Dual nanotransfer printing for complementary plasmonic biosensors

Abstract

One of the main challenges in the widespread utilization of localized plasmon resonance-based biosensors is the fabrication of large-area and low-cost plasmonic nanostructures. In this work, we fabricated large-area and low-cost complementary plasmonic biosensors such as nanohole and nanodisk arrays using dual nanotransfer printing (NTP) with a single metal deposition and a single reusable mold. The suspended nanohole arrays and the suspended nanodisk arrays were fabricated using the subsequent dry etching process. We confirmed a maximum enhancement in bulk sensitivity in experiments and simulations by controlling the vertical and lateral etching depths of the dielectric layer underneath the gold (Au) nanohole and nanodisk arrays.

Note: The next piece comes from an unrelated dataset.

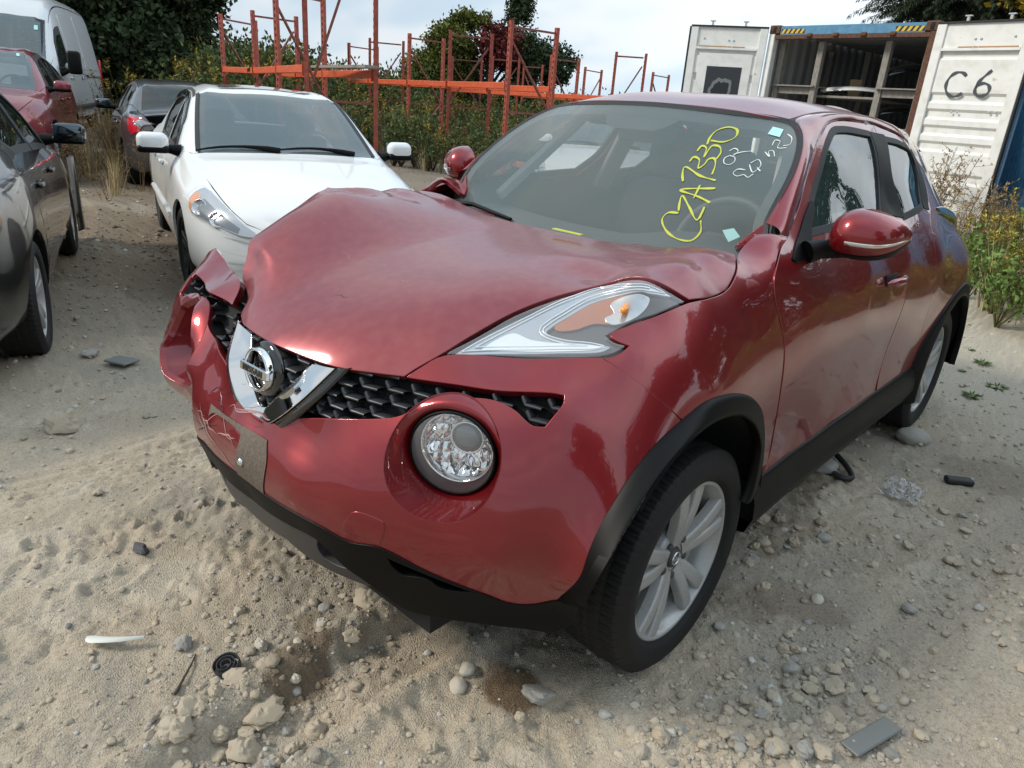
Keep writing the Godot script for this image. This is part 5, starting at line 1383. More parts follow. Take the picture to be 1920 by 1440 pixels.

Furthermore, we show that the surface sensitivity evaluated by atomic layer deposition of aluminum oxide increased because appropriate vertical and lateral etching depths allow the target analyte to access the additional near-field formed at the bottom of the Au nanostructure. The dual NTP method provides a practical solution for the realization of large-area and low-cost label-free plasmonic biosensing systems, with a reduction in complexity and cost of the fabrication process of complementary plasmonic structures and metasurfaces.